O levantamento feito pela Folha
partiu da revelação feita pelo hoje
ministro do Supremo Tribunal
Federal, Nelson Jobim (então deputado), de que artigos da Constituição teriam sido incluídos por
lideranças partidárias sem terem
passado por votação em dois turnos no plenário, como determinava a emenda constitucional 26,
que convocou a Assembléia Nacional Constituinte. Ele disse que
isso ocorreu em duas ocasiões,
mas só revelou a do art. 2º, que
trata dos Poderes da União. A expressão "independentes e harmônicos entre si" foi incluída na comissão de redação por sugestão
de Michel Temer (PMDB-SP).
Em relação aos outros três casos
detectados pela Folha, um aumenta o número mínimo de vereadores, outro estabelece idade
mínima para ser juiz de paz e o
terceiro manteve a competência
dos tribunais até a promulgação
das constituições estaduais.
O primeiro (art. 29, inciso IV,
alínea c) foi uma sugestão do deputado Roberto Freire e acabou
resultando no aumento do número mínimo de vereadores nas cidades com mais de 5 milhões de
habitantes, de 33 para 42. No texto
aprovado em primeiro e segundo
turnos, a previsão era de um mínimo de 33. Como o piso previsto
para cidades entre 1 e 5 milhões
também era de 33 vereadores, o
relator, Bernardo Cabral, acatou a
sugestão na Comissão de Redação. "Não me lembro", disse ontem o deputado federal Roberto
Freire (PPS-PE). "Não sei o que
aconteceu, pode ser que tenha havido um erro evidente", disse.

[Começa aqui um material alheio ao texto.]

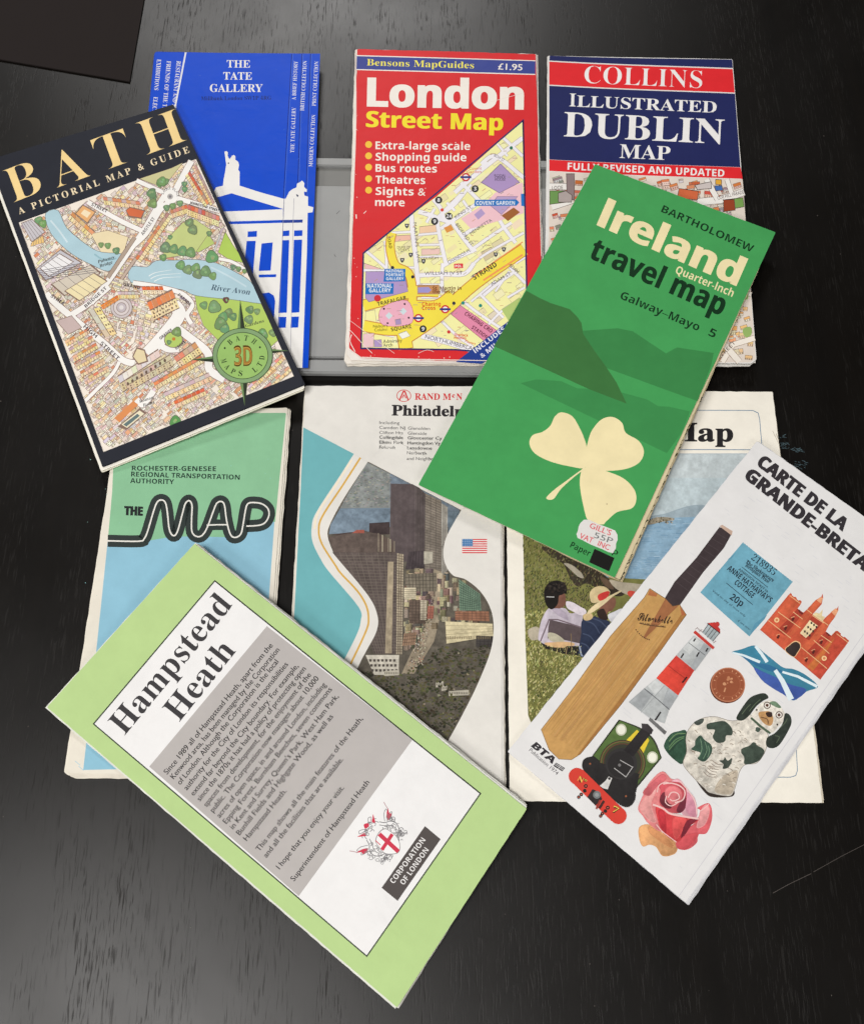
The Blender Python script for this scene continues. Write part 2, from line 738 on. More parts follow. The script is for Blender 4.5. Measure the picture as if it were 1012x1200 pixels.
def wood_mat():
    m = bpy.data.materials.new('black_brown_wood')
    m.use_nodes = True
    nt = m.node_tree
    ns, lk = nt.nodes, nt.links
    b = ns['Principled BSDF']
    tc = ns.new('ShaderNodeTexCoord')

    def noise(sx, sy, detail, rough=0.5, dist=0.0):
        mp = ns.new('ShaderNodeMapping')
        mp.inputs['Scale'].default_value = (sx, sy, 1)
        mp.inputs['Rotation'].default_value = (0, 0, math.radians(-1.5))
        lk.new(tc.outputs['Object'], mp.inputs['Vector'])
        n = ns.new('ShaderNodeTexNoise')
        n.inputs['Scale'].default_value = 1
        n.inputs['Detail'].default_value = detail
        n.inputs['Roughness'].default_value = rough
        n.inputs['Distortion'].default_value = dist
        lk.new(mp.outputs[0], n.inputs['Vector'])
        return n

    def rng(n, a, b_, c=0.0, d=1.0):
        r = ns.new('ShaderNodeMapRange')
        r.inputs[1].default_value, r.inputs[2].default_value = a, b_
        r.inputs[3].default_value, r.inputs[4].default_value = c, d
        lk.new(n.outputs[0], r.inputs[0])
        return r

    def mth(op, x, y):
        k = ns.new('ShaderNodeMath')
        k.operation = op
        for i, s in enumerate((x, y)):
            if isinstance(s, (int, float)):
                k.inputs[i].default_value = s
            else:
                lk.new(s.outputs[0], k.inputs[i])
        return k

    fine = rng(noise(1300, 95, 2, 0.5, 0.25), 0.58, 0.70)      # pores: thin, about 1 cm long
    coarse = rng(noise(900, 50, 2, 0.55, 0.4), 0.62, 0.70)
    mask = rng(noise(70, 9, 3), 0.40, 0.62)
    pores = mth('MULTIPLY', mth('MAXIMUM', fine, coarse), mask)
    tone = rng(noise(90, 3, 6), 0.3, 0.7)
    mix1 = ns.new('ShaderNodeMix')
    mix1.data_type = 'RGBA'
    mix1.inputs[6].default_value = (0.0024, 0.0017, 0.0011, 1)
    mix1.inputs[7].default_value = (0.0042, 0.0031, 0.0022, 1)
    lk.new(tone.outputs[0], mix1.inputs[0])
    mix2 = ns.new('ShaderNodeMix')
    mix2.data_type = 'RGBA'
    mix2.inputs[7].default_value = (0.013, 0.0115, 0.010, 1)
    lk.new(mix1.outputs[2], mix2.inputs[6])
    lk.new(mth('MULTIPLY', pores, 0.75).outputs[0], mix2.inputs[0])
    lk.new(mix2.outputs[2], b.inputs['Base Color'])
    sm = rng(noise(9, 7, 5, 0.6, 0.4), 0.3, 0.7, 0.32, 0.41)
    ro = mth('ADD', sm, mth('MULTIPLY', pores, 0.16))
    lk.new(ro.outputs[0], b.inputs['Roughness'])
    lk.new(mth('SUBTRACT', 0.37, mth('MULTIPLY', pores, 0.15)).outputs[0], b.inputs['Specular IOR Level'])
    bp = ns.new('ShaderNodeBump')
    bp.inputs['Strength'].default_value = 0.10
    bp.inputs['Distance'].default_value = 0.0004
    bp.invert = True
    lk.new(mth('ADD', pores, mth('MULTIPLY', tone, 0.12)).outputs[0], bp.inputs['Height'])
    lk.new(bp.outputs[0], b.inputs['Normal'])
    return m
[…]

A idade mínima de 21 anos para
ser juiz de Paz também entrou na
Constituição sem ter sido votada
nos dois turnos em plenário (art.
14, parágrafo 3º, inciso VI, alínea
c). A sugestão foi do deputado Ricardo Fiuza, que argumentou na
época ser necessária a medida já
que a nova constituição determinava que os juízes de paz seriam
eleitos. "Amanhã iremos ter juiz
de Paz com 18 anos", alegou.
Ontem, Fiuza (PP-PE) disse não
se lembrar do caso. Informado da
proposta, Fiuza disse que não a
considerava matéria nova: "Consistia numa emenda de redação,
um dispositivo típico de redação.
Como o juiz era para ser eleito,
não poderia ser menor de idade".
Por fim, uma emenda de Nelson
Jobim apresentada à Comissão de
Redação acrescentou às Disposições Transitórias o artigo 70, que
manteve a competência dos tribunais estaduais até a promulgação
das constituições estaduais. Ontem, Jobim não comentou o caso.